Pobre Merceditas; se quedó con una cara que era todo un poema mientras los caníbales de sus hijos nos mondábamos de la risa. Creo honradamente que le costó un cierto tiempo reaccionar ante la enormidad del drama. Aun siendo una mujer de recursos, no sabía dónde meterse, y de vez en cuando repetía, con la desesperación de un náufrago agarrado a una minúscula tabla, un argumento que, por lo chorra, debía de proceder del mismo grupo de mamás bienintencionadas: “No sé de qué os reís tanto; esa señora es igual que yo, como lo somos todas las chicas; todas tenemos lo mismo en nuestros cuerpos”. La contestación no se hizo esperar, obviamente; atragantado todavía de risa, le dije que así era, pero que la disposición de las distintas piezas que componen ese milagro que es una mujer bella no tenía nada que ver con la de sus propias piezas, por decirlo de una manera suave, en la que juro que no hubo ni la más mínima intención de ofender a aquella santa. Aquello acabó con sus ya escasas fuerzas, así que se fue más corrida que una mona, hacia su dormitorio. Hubiera dado dinero por ver la cara de mi padre cuando le refiriera, cosa que sin duda haría, la monumental cagada, que, según supe más tarde, se repitió en más de un hogar, para cachondeo generalizado entre nosotros -y yo creo que entre nuestros padres, seguro- y escarnio de nuestras pacientes madres. Señalaré que nos criamos en Alcalá de Henares, vale decir pegados a Torrejón de Ardoz, donde se ubicaba una base aérea militar estadounidense, gentes bastante liberales, que no liberados, en aquel terreno. Por consiguiente, el trapicheo que nos traíamos con pleibois y otras revistas auténticamente enjundiosas en aquellas cruciales materias, era de chupa de dómine. Literalmente, estábamos hartos de contemplar espléndidos cuerpos desnudos, tan exageradamente dotados como indicaba el gusto yanqui de la época, impresos a todo color en lujoso papel cuché. Aquellas revistas pasaban de mano en mano hasta que quedaban tan almidonadas por nuestras hazañas sexuales que podían tenerse de pie, también literalmente. Mi pobre madre solamente cometió un error, investida como estaba de la mejor de las intenciones: llegó irremisiblemente tarde a nuestro despertar sexual, que ya era más que añejo cuando tuvo la brillante idea; más que despertar, era ya pura vigilia con ojo avizor y catalejo en mano.

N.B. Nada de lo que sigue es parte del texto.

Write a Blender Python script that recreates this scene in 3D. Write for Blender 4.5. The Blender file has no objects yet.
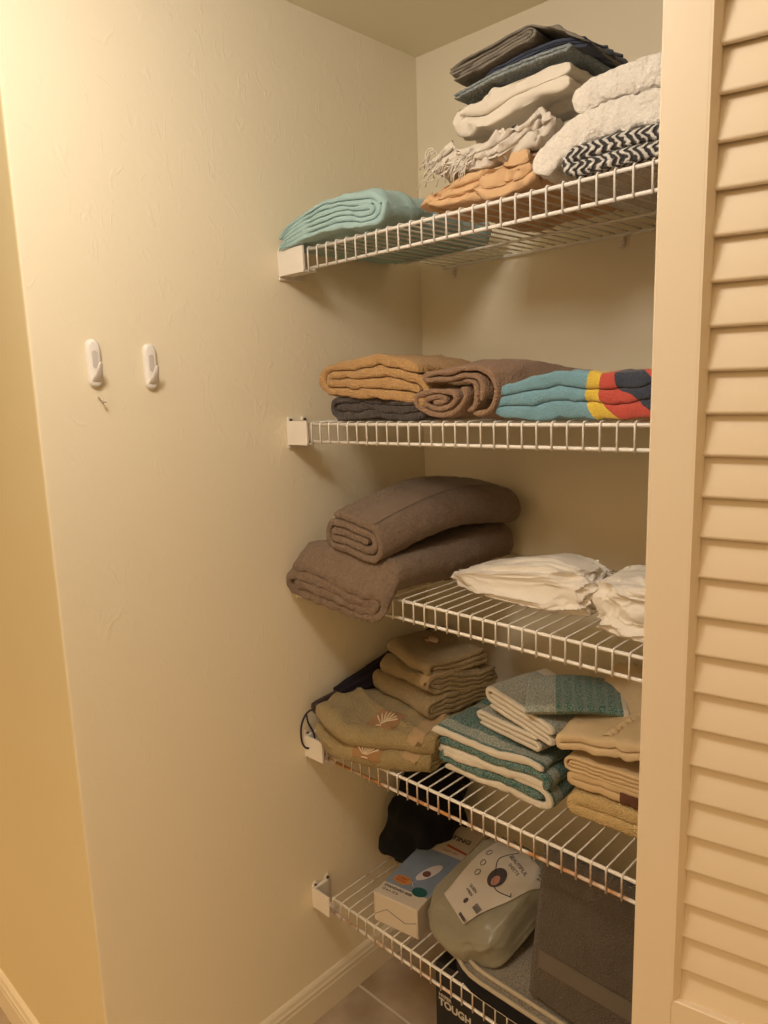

Tiempos divertidísimos y tiernos, como cuando el capullo de mi hermano amenazaba con chivarse a mis padres, que dormían el sueño de los justos en el cuarto contiguo al nuestro, si no dejaba de pelármela inmediatamente. Dado que dormíamos en literas, él arriba y yo abajo, se le movían hasta los empastes cuando yo comenzaba mis maniobras cada noche, todas las noches, al punto de que en algunas ocasiones tenía que esperar a que se durmiese para acabar con la faena, porque se cogía unos rebotes del siete sesenta y dos calibre OTAN.
Vendrían ya imparables los tiempos de las estupendas gayolas por tercera persona interpuesta, aquellas delicias en las que pasamos de ser cascantes a ser cascados, por decirlo de alguna manera. La verdad es que el cambio fue recibido de muy buen grado, como se puede suponer. No se me ocurre un intercambio de caricias entre dos personas más excitante ni más íntimo y placentero que ése, la verdad sea dicha.